The trial court was nothing, if not conscientious, in this case. In no way did the judge act “arbitrarily, unreasonably, or unfairly.” In addition to his painstaking inquiry of the jury in question, he pondered studiously the proper method of excusing alternates in criminal cases. Just prior to the alternates being struck at the end of the case and in pondering his options, he read out loud in open court the pertinent part of RCr 9.32(1). It reads in part:

If the membership of the jury exceeds the number required by law, the alternate juror or jurors may be designated by agreement of the parties and the Court; otherwise, immediately before the jury retires to consider its verdict, the clerk, in open court, shall by random selection reduce the jury to the number required by law. (Emphasis added.)
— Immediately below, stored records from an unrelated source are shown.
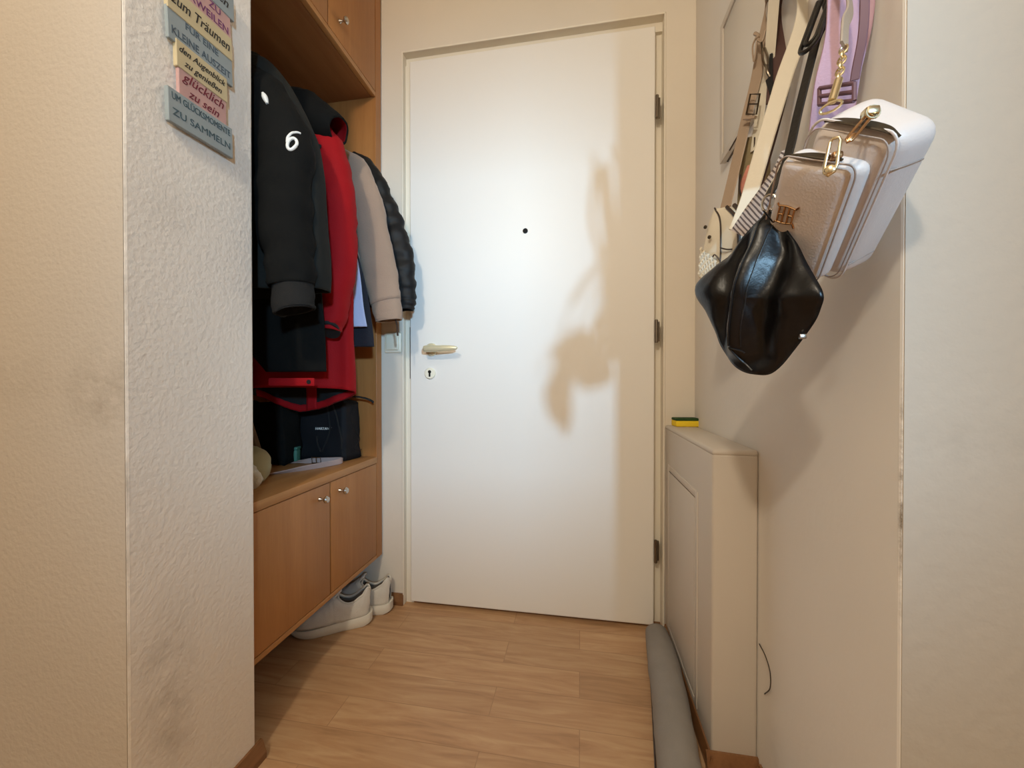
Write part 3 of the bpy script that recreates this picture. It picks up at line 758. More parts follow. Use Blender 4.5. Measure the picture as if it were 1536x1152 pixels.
# ------------------------------------------------------------------ sneakers
def sneaker(loc, rz, label, mirror=1):
    e = empty('sneaker', (0, 0, 0), label, 'shoe', 'white sneakers under the low cabinet')
    # local: heel at x=0, toe at x=.275
    st = [(0.000, .018, .074), (.012, .030, .092), (.035, .036, .070), (.065, .037, .056), (.095, .038, .062), (.120, .040, .082), (.135, .041, .083), (.160, .044, .070), (.190, .047, .056), (.220, .046, .046), (.245, .038, .036), (.262, .024, .026), (.270, .010, .016)]
    bend = lambda x: mirror * .010 * math.sin(PI * min(1, x / .27)) * (x / .27)
    # sole
    so = MB(); rg = []
    for x, w_, h_ in catmull([(-.012, .008, 0), (-.006, .026, 0), (.01, .037, 0), (.05, .041, 0), (.10, .041, 0), (.16, .047, 0), (.20, .051, 0), (.24, .043, 0), (.265, .028, 0), (.279, .010, 0)], 40):
        zt = .034 - .010 * min(1, x / .27) if x > 0 else .036; zb = .0006 + (.012 * ((x - .2) / .08) ** 2 if x > .2 else 0) + (.006 * (1 - x / .02) if x < .02 else 0)
        b_ = bend(x)
        rg.append([Vector((x, b_ + w_ * s_, z_)) for s_, z_ in ((-.92, zb), (-1.03, zb + .008), (-1.0, zt - .006), (-.93, zt), (.93, zt), (1.0, zt - .006), (1.03, zb + .008), (.92, zb))])
    so.loft(rg); so.build('sole', M['sole'], e, angle=50)
    # upper, left and right half sheets with an opening between
    up_ = MB(); rs = catmull([(x, w_, h_) for x, w_, h_ in st], 60)
    op = catmull([(0, 0.0), (.012, .013), (.03, .024), (.06, .027), (.09, .025), (.112, .016), (.124, .004), (.14, 0), (.20, 0), (.27, 0)], 90)
    def ohalf(x):
        for a, b2 in zip(op, op[1:]):
            if a[0] <= x <= b2[0]: return max(0, a[1] + (b2[1] - a[1]) * (x - a[0]) / max(1e-6, b2[0] - a[0]))
        return 0
    for sgn in (-1, 1):
        rings = []
        for x, w_, h_ in rs:
            o_ = ohalf(x); b_ = bend(x); ring = []
            for k in range(13):
                u = k / 12
                yy = w_ * (1 - u ** 2.6) + (o_ if o_ > 0 else 0) * u ** 2.6
                zz = .030 + (h_ - .006) * (math.sin(u * PI / 2) ** .9) if h_ > .03 else .022 + h_ * .6 * u
                ring.append(Vector((x - .006 * u * (1 if x < .03 else 0), b_ + sgn * yy, zz)))
            rings.append(ring)
        up_.loft(rings, caps=False, closed=False)
    bmesh.ops.remove_doubles(up_.bm, verts=up_.bm.verts[:], dist=.0012)
    up_.wrinkle(.0025, 35, 3)
    up_.build('upper', [M['shoe'], M['shoein']], e, angle=180, solid=-.004)
    # collar padding
    cl = MB(); pts = []
    for sgn, rng in ((1, rs), (-1, rs[::-1])):
        for x, w_, h_ in rng:
            o_ = ohalf(x)
            if x < .120 and o_ > .001: pts.append((x - (.006 if x < .03 else 0), bend(x) + sgn * o_, .030 + h_ - .006))
    cl.tube(pts[::2], .0042, 8, closed=True); cl.build('collar', M['shoe'], e, angle=180)
    # insole
    ins = MB(); ins.loft([[Vector((x, bend(x) + s_ * .030, .036)) for s_ in (-1, 1)] for x in (.008, .05, .10, .14)], caps=False, closed=False); ins.build('insole', M['shoein'], e)
    # tongue
    tg = MB(); rg = []
    for x, z_, w_ in catmull([(.170, .072, .014), (.140, .094, .017), (.122, .108, .019), (.108, .120, .017), (.102, .122, .010)], 14):
        rg.append([Vector((x, bend(x) + w_ * s_, z_ - .006 * s_ * s_)) for s_ in (-1, -.6, -.2, .2, .6, 1)])
    tg.loft(rg, caps=False, closed=False); tg.build('tongue', M['shoe'], e, angle=180, solid=.006)
    # laces
    lc_ = MB()
    for x in (.128, .144, .160, .176):
        zt = .112 - (x - .128) * .72
        lc_.tube([(x + .006, bend(x) - .026, zt - .020), (x, bend(x) - .012, zt - .004), (x, bend(x) + .012, zt - .004), (x + .006, bend(x) + .026, zt - .020)], .0024, 8, 14)
    lc_.build('laces', M['sole'], e)
    e.location = loc; e.rotation_euler = (0, 0, rz); e.scale = (.9, .9, 1.08)
    return e
sneaker((-.744, 1.302, 0), math.radians(209), 'white sneaker under the low cabinet, the nearer and larger-looking of the pair')
sneaker((-.702, 1.375, 0), math.radians(192), 'white sneaker under the low cabinet, the farther one by the skirting', -1)

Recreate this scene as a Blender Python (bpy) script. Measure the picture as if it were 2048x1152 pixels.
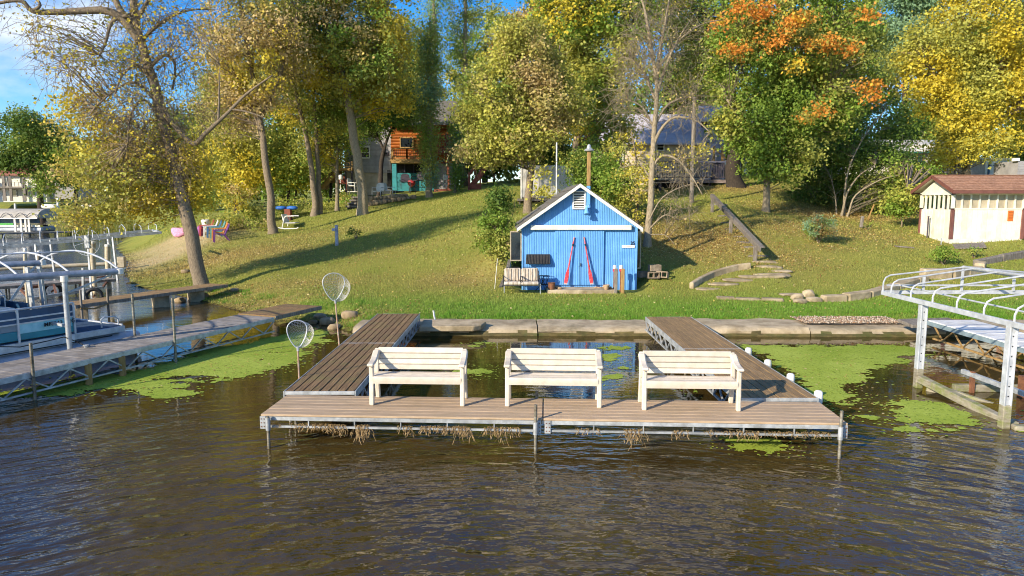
import bpy, bmesh, math, random
import numpy as np
from mathutils import Vector, Matrix, noise

for _o in list(bpy.data.objects):
    bpy.data.objects.remove(_o, do_unlink=True)
random.seed(7)
RNG = np.random.default_rng(7)
SC = bpy.context.scene
COL = SC.collection
R = math.radians

# ------------------------------------------------------------------ camera
CAM_H, PITCH, F = 3.1, R(6.96), 1400.0
cd = bpy.data.cameras.new('camera')
cd.sensor_width = 36.0
cd.lens = 36.0 * F / 2048.0
cd.clip_start, cd.clip_end = 0.1, 3000.0
cam = bpy.data.objects.new('camera', cd)
COL.objects.link(cam)
cam.location = (0, 0, CAM_H)
cam.rotation_euler = (math.pi / 2 - PITCH, 0, 0)
SC.camera = cam

# ------------------------------------------------------------------ sky and sun
SUN_EL, SUN_AZ = R(23.0), R(43.0)          # light travels towards (cos az, sin az)
TO_SUN = Vector((-math.cos(SUN_AZ) * math.cos(SUN_EL), -math.sin(SUN_AZ) * math.cos(SUN_EL), math.sin(SUN_EL)))
world = bpy.data.worlds.new('World')
SC.world = world
world.use_nodes = True
wn, wl = world.node_tree.nodes, world.node_tree.links
wn.clear()
w_out = wn.new('ShaderNodeOutputWorld')
w_bg = wn.new('ShaderNodeBackground')
w_bg.inputs['Strength'].default_value = 0.15
sky = wn.new('ShaderNodeTexSky')
sky.sky_type = 'NISHITA'
sky.sun_disc = False
sky.sun_elevation = SUN_EL
sky.sun_rotation = math.atan2(TO_SUN.x, TO_SUN.y)
sky.altitude = 300.0
sky.air_density = 1.0
sky.dust_density = 0.1
sky.ozone_density = 4.0
w_hs = wn.new('ShaderNodeHueSaturation')
w_hs.inputs['Saturation'].default_value = 1.35
w_hs.inputs['Value'].default_value = 1.0
w_hs.inputs['Hue'].default_value = 0.508
wl.new(sky.outputs[0], w_hs.inputs['Color'])
# scattered fair-weather clouds over the whole sky
w_tc = wn.new('ShaderNodeTexCoord')
w_map = wn.new('ShaderNodeMapping')
w_map.inputs['Scale'].default_value = (1.0, 1.0, 2.2)
w_map.inputs['Location'].default_value = (0.71, 0.42, 0.35)
wl.new(w_tc.outputs['Generated'], w_map.inputs['Vector'])
w_no = wn.new('ShaderNodeTexNoise')
w_no.inputs['Scale'].default_value = 2.6
w_no.inputs['Detail'].default_value = 8.0
w_no.inputs['Roughness'].default_value = 0.55
wl.new(w_map.outputs[0], w_no.inputs['Vector'])
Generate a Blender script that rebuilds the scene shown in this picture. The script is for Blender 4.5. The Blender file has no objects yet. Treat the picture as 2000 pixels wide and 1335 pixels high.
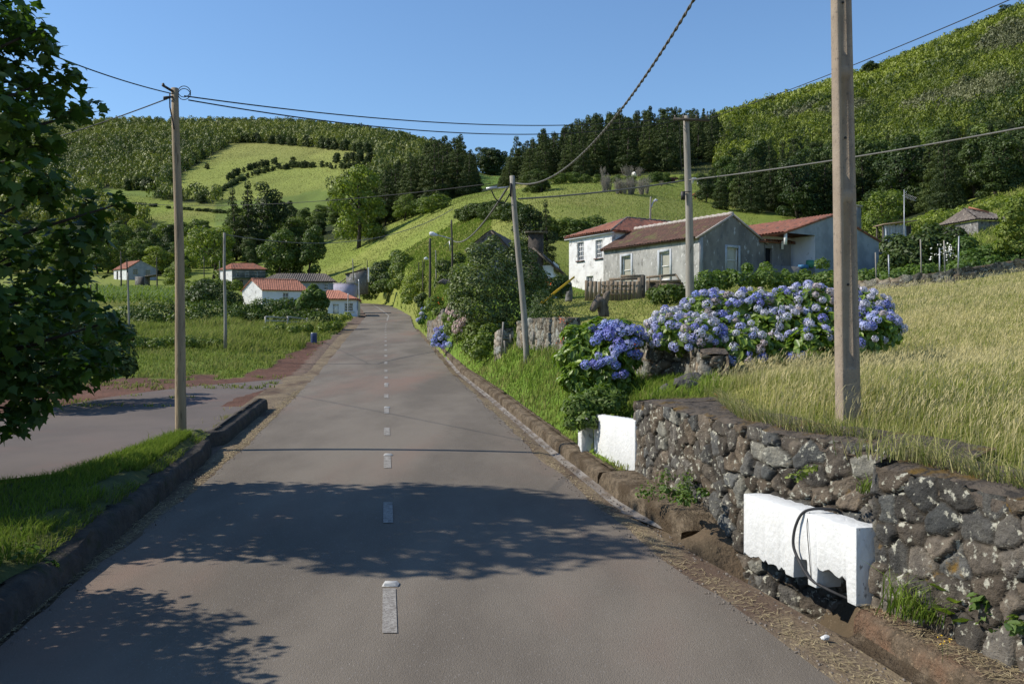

There are only two ways to pick the alternates to be struck. First is by agreement. There was no agreement in this case. The other is by random selection. Under the rule, at that point of the trial, the trial court had no choice but to pull two jurors at random. Absent an agreement the rule does not allow for the selection of an alternate to be struck by name.

After reading the rule, the court invited comments by both sides. There was rather vague recollection by the attorneys of even what the juror had said nineteen days before. “To be very cautious, he did have some kind of relationship with the victim’s family,” explained counsel for Appellant in requesting that the juror be dismissed as one of the alternates.

The judge did not cite the rule in denying the request of Appellant’s counsel. But he was in compliance with the rule by denying the motion to strike the juror for cause at this stage of the proceeding. This can hardly be considered an abuse of discretion. In denying the request to strike the juror in question, the trial court said, “He said it would have no effect and he just wanted us to know.” To this conclusion, counsel for Appellant agreed, “That’s correct. He said he could sit.”

We should not second guess the trial judge on such an encounter and reverse this very serious case. Justice is not served when we reverse the trial of a mass murderer on such a thin reed of speculation.

I respectfully, but strongly, dissent.